We have also addressed errors in position for ZAK_L by correcting the toml file.

patrickjwright commented 1 year ago

This has been tested with manual running of getBUFR --positions --dev. AWS_station_locations.csv is updating as expected.

I will also mention: the other way to do this, rather than creating the positions_seed dict in wmo_config.py, would be to look for any discontinued stations present in aws-l3/level_3 that are not present in aws-l3/tx. Then read those files, do the smoothing, and get the most recent positions and timestamps. However, this is just extra and unnecessary hourly computation for stations that no longer exist and the config object seems like a simpler solution. Downside is that it will have to be manually updated (like other entires in this config file), but it is all in one place and should need infrequent updating.

PennyHow commented 1 year ago

I will also mention: the other way to do this, rather than creating the positions_seed dict in wmo_config.py, would be to look for any discontinued stations present in aws-l3/level_3 that are not present in aws-l3/tx. Then read those files, do the smoothing, and get the most recent positions and timestamps. However, this is just extra and unnecessary hourly computation for stations that no longer exist and the config object seems like a simpler solution. Downside is that it will have to be manually updated (like other entires in this config file), but it is all in one place and should need infrequent updating.

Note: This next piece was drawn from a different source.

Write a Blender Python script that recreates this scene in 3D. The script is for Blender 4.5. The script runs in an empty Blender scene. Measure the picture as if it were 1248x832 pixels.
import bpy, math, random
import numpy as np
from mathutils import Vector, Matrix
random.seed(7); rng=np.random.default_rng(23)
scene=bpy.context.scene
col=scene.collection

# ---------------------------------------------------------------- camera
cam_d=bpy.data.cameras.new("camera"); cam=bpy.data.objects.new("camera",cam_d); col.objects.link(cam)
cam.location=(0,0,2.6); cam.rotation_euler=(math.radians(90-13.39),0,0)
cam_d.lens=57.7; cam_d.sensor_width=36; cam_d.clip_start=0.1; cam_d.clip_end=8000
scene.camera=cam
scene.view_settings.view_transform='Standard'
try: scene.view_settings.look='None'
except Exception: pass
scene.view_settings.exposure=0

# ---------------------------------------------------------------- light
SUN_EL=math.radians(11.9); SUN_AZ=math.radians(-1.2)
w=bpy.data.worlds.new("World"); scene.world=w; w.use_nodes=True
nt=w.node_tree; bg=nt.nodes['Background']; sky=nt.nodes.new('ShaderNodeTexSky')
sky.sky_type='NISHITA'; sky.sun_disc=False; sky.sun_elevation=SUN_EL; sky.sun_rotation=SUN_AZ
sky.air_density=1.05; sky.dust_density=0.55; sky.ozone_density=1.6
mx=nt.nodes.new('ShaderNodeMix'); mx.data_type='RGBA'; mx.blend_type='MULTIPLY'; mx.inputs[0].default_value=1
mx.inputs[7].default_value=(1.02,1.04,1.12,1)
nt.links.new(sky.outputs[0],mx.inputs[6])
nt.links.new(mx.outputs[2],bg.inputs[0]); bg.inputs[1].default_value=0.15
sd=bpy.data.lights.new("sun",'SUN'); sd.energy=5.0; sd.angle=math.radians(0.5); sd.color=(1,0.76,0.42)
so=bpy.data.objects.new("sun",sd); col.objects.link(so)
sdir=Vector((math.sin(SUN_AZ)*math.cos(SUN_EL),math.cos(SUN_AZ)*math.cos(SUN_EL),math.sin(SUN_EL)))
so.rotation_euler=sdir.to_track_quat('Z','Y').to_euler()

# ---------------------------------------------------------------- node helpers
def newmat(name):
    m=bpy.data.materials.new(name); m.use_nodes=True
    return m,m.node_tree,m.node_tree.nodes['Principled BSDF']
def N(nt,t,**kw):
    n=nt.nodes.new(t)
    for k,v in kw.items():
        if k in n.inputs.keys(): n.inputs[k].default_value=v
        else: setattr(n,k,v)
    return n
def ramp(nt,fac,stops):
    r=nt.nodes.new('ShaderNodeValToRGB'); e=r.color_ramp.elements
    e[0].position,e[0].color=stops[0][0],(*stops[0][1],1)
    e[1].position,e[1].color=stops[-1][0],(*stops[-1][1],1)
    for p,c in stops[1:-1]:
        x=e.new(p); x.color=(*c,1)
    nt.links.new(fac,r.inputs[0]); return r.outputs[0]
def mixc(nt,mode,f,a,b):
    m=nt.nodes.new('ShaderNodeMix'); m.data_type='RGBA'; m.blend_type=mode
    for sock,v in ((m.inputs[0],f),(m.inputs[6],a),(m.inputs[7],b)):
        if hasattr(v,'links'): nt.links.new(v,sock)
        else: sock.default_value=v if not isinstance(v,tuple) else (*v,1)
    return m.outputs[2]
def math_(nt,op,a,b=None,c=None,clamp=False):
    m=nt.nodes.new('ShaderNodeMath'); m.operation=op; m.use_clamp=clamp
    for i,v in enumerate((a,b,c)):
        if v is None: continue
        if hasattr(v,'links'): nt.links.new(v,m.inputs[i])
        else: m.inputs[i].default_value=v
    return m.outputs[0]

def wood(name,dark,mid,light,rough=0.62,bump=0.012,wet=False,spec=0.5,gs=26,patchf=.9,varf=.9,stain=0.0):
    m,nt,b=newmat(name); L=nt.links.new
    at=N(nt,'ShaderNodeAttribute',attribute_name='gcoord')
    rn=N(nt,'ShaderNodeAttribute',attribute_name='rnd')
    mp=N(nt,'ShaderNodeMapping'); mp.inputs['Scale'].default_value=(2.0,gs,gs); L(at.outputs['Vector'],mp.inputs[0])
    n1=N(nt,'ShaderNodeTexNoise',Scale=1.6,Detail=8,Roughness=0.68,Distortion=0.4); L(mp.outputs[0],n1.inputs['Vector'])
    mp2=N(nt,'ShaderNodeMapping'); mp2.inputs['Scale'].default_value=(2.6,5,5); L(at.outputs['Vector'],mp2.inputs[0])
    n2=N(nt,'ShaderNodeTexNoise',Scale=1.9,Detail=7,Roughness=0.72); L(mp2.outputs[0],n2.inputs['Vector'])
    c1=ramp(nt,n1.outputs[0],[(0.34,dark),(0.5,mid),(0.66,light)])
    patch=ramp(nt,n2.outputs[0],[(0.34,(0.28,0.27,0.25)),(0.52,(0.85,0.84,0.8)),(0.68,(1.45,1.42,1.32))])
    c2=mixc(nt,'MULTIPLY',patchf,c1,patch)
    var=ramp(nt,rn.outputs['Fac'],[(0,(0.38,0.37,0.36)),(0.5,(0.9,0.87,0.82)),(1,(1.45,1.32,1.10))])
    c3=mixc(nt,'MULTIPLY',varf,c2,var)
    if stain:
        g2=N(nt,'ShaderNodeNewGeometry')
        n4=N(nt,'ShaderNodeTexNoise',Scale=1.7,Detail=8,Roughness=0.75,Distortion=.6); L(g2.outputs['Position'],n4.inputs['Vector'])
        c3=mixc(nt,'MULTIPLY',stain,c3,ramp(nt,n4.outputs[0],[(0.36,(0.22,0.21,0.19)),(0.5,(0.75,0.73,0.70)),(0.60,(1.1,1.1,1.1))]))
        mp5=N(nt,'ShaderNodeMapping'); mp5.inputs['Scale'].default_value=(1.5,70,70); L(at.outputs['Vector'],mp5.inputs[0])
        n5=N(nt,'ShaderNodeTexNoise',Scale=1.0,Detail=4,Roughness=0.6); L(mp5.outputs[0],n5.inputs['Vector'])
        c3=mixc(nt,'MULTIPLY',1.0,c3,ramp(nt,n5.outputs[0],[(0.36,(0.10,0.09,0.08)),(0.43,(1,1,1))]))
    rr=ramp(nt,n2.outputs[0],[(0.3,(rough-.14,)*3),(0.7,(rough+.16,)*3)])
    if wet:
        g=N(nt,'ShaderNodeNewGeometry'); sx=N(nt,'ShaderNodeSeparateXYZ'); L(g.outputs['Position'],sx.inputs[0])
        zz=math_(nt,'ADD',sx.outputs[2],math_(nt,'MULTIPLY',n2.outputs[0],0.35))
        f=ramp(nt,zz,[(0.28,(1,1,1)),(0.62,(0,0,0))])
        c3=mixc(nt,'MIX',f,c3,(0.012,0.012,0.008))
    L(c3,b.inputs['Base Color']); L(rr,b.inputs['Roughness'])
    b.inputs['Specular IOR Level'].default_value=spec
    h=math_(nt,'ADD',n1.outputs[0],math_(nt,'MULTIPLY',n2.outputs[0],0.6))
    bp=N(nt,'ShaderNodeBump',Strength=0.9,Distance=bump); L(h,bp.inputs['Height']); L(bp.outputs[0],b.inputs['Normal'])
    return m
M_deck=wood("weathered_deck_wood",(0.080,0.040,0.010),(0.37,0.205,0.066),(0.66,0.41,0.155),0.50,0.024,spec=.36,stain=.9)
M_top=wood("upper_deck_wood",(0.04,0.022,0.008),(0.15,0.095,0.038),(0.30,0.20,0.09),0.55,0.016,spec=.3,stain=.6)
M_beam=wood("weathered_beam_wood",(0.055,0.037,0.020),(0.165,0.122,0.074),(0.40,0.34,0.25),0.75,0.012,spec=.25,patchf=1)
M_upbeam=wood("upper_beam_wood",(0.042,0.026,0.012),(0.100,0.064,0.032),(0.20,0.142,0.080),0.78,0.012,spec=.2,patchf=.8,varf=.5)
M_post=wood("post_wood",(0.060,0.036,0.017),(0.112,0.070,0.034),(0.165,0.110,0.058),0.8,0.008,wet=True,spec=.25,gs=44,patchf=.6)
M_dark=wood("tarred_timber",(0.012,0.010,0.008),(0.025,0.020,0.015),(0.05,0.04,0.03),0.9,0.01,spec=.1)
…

The logic with checking aws-l3/tx only works if we update and remove old tx messages when raw data comes in for a station (and therefore we no longer need to store all tx messages for the period we have overlap with the raw data). We currently don't have routines in place for this, and have not yet had to do this. Like you say though, it should only need to be done infrequently at least if we have to do it manually.